● TASK TO CARRY OUT
The required output consists solely of the lines from the one containing "Write a Blender" down to the one containing "S = bpy.context.scene", both included, each quoted exactly.
** Begin DATA LINES **
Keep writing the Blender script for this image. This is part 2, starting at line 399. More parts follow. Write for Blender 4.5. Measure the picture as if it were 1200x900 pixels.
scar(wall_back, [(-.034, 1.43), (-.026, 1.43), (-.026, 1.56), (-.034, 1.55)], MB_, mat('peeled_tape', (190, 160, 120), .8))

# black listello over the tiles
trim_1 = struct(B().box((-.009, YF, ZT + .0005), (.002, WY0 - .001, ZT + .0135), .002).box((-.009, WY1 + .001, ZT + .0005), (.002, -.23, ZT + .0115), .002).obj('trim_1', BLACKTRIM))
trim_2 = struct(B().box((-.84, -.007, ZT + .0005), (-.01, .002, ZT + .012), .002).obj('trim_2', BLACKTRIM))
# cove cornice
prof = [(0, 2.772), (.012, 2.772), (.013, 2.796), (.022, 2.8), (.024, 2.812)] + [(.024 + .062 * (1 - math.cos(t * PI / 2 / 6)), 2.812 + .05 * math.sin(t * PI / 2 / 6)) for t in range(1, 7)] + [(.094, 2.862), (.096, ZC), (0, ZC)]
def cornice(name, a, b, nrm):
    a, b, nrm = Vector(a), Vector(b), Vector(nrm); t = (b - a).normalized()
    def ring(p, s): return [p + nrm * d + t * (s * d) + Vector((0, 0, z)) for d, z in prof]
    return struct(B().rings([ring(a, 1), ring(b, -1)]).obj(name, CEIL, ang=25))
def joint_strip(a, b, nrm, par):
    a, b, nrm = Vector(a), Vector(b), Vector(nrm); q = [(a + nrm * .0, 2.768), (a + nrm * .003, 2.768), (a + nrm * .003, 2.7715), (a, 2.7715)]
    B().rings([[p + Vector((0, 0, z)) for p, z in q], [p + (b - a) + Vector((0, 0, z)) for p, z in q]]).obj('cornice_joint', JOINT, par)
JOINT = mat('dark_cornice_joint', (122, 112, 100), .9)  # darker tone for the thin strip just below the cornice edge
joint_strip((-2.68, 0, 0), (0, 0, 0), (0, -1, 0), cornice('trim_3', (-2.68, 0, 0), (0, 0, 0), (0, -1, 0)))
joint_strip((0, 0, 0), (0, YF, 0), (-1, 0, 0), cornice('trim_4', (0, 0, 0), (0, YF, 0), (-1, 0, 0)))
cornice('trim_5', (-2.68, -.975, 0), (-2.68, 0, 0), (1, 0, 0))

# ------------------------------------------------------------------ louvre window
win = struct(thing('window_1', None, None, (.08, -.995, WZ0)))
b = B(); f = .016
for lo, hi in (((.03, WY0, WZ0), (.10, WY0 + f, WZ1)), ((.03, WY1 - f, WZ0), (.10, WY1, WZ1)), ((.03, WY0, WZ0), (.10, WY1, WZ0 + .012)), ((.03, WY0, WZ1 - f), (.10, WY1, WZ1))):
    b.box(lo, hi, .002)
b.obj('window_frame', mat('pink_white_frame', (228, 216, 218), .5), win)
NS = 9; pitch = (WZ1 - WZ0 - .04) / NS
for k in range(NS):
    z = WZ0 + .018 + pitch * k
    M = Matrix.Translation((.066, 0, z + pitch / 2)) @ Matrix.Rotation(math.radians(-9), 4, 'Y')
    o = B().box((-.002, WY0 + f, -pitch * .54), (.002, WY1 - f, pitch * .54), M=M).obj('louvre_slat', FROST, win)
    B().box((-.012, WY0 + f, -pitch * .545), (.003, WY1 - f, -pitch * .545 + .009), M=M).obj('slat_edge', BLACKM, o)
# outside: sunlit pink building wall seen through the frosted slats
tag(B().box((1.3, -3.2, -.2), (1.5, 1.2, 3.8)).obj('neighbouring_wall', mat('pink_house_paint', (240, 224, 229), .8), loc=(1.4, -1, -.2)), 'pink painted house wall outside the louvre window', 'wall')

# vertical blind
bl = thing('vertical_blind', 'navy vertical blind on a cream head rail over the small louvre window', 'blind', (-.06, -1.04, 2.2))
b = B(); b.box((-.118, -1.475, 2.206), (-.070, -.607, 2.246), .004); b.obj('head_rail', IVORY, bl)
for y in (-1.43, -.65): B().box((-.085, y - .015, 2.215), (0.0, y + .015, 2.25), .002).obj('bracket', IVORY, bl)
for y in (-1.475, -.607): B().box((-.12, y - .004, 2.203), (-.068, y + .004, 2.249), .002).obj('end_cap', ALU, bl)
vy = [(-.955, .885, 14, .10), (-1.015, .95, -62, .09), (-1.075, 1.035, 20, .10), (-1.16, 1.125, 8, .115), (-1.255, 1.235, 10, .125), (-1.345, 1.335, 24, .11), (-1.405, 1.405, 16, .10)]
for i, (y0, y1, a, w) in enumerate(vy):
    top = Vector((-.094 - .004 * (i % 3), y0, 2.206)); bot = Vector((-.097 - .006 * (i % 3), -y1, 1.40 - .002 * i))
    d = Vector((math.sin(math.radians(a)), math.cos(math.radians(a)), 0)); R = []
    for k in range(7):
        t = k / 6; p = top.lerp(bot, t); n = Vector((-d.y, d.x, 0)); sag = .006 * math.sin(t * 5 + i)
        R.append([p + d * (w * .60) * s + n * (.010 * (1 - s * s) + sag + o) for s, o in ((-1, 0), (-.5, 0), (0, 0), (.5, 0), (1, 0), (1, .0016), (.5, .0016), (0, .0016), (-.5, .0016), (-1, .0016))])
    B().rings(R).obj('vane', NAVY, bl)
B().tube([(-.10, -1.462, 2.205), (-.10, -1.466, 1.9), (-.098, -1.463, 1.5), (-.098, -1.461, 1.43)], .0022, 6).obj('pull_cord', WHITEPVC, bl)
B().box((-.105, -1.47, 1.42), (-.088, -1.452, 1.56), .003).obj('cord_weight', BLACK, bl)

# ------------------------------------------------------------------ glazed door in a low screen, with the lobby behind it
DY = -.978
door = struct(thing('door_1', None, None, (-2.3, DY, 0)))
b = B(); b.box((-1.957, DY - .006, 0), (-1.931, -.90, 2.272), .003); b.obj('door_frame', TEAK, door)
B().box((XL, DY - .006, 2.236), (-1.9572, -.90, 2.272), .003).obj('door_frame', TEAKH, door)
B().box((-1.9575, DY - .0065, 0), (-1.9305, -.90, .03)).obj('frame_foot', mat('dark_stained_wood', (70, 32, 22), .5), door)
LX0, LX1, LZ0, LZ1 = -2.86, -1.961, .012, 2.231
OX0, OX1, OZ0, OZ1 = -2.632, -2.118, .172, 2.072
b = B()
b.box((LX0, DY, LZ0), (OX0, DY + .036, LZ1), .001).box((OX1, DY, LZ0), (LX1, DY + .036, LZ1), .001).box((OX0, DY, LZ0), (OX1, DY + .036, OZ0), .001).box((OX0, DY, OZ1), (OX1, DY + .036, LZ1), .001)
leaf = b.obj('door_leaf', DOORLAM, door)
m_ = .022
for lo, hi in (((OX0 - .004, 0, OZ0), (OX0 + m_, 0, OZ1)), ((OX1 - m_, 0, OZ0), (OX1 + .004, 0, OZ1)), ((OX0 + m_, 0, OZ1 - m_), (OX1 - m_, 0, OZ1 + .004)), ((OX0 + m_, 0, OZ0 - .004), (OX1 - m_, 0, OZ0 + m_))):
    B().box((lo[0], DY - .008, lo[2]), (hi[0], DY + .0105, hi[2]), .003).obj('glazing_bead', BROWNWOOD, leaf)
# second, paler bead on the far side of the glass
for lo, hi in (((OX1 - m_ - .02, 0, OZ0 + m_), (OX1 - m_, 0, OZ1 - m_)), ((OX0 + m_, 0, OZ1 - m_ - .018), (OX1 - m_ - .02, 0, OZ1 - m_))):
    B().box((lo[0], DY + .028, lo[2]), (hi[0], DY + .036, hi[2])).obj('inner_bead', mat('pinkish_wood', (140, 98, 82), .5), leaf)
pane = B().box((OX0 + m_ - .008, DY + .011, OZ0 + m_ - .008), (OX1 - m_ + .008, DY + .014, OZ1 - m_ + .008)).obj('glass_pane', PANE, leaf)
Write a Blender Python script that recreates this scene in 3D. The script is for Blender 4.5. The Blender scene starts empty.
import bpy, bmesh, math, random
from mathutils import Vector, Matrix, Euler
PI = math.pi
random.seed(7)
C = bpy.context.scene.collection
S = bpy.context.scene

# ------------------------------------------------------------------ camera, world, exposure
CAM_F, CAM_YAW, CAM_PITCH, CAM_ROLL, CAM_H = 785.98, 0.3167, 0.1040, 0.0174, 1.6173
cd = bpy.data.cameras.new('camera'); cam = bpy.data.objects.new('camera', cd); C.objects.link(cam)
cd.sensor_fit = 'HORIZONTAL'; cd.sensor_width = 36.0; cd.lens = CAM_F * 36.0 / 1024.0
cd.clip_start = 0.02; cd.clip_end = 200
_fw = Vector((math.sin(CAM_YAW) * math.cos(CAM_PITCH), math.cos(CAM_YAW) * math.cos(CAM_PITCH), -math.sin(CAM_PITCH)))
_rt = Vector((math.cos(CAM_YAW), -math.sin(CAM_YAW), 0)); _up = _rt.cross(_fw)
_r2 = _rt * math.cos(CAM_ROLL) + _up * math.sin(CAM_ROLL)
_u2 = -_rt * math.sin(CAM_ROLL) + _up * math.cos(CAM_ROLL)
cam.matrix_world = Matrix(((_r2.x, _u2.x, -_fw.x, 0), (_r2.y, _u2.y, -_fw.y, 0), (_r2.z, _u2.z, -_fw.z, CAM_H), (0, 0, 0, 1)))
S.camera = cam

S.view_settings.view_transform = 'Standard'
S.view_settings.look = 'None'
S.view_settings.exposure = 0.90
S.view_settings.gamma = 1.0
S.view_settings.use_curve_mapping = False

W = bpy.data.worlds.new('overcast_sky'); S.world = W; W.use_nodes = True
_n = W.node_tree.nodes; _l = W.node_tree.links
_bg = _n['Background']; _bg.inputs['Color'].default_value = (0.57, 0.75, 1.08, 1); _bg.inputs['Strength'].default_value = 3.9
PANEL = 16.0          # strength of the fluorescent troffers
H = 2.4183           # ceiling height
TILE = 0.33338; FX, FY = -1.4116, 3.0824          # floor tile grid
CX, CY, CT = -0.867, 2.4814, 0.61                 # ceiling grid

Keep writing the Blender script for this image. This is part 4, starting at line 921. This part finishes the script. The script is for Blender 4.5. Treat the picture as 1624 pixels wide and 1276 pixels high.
** End DATA LINES **
● SOLUTION
Write a Blender Python script that recreates this scene in 3D. The script is for Blender 4.5. The Blender scene starts empty.
import bpy, bmesh, math, random
from mathutils import Vector, Matrix, Euler
PI = math.pi
random.seed(7)
C = bpy.context.scene.collection
S = bpy.context.scene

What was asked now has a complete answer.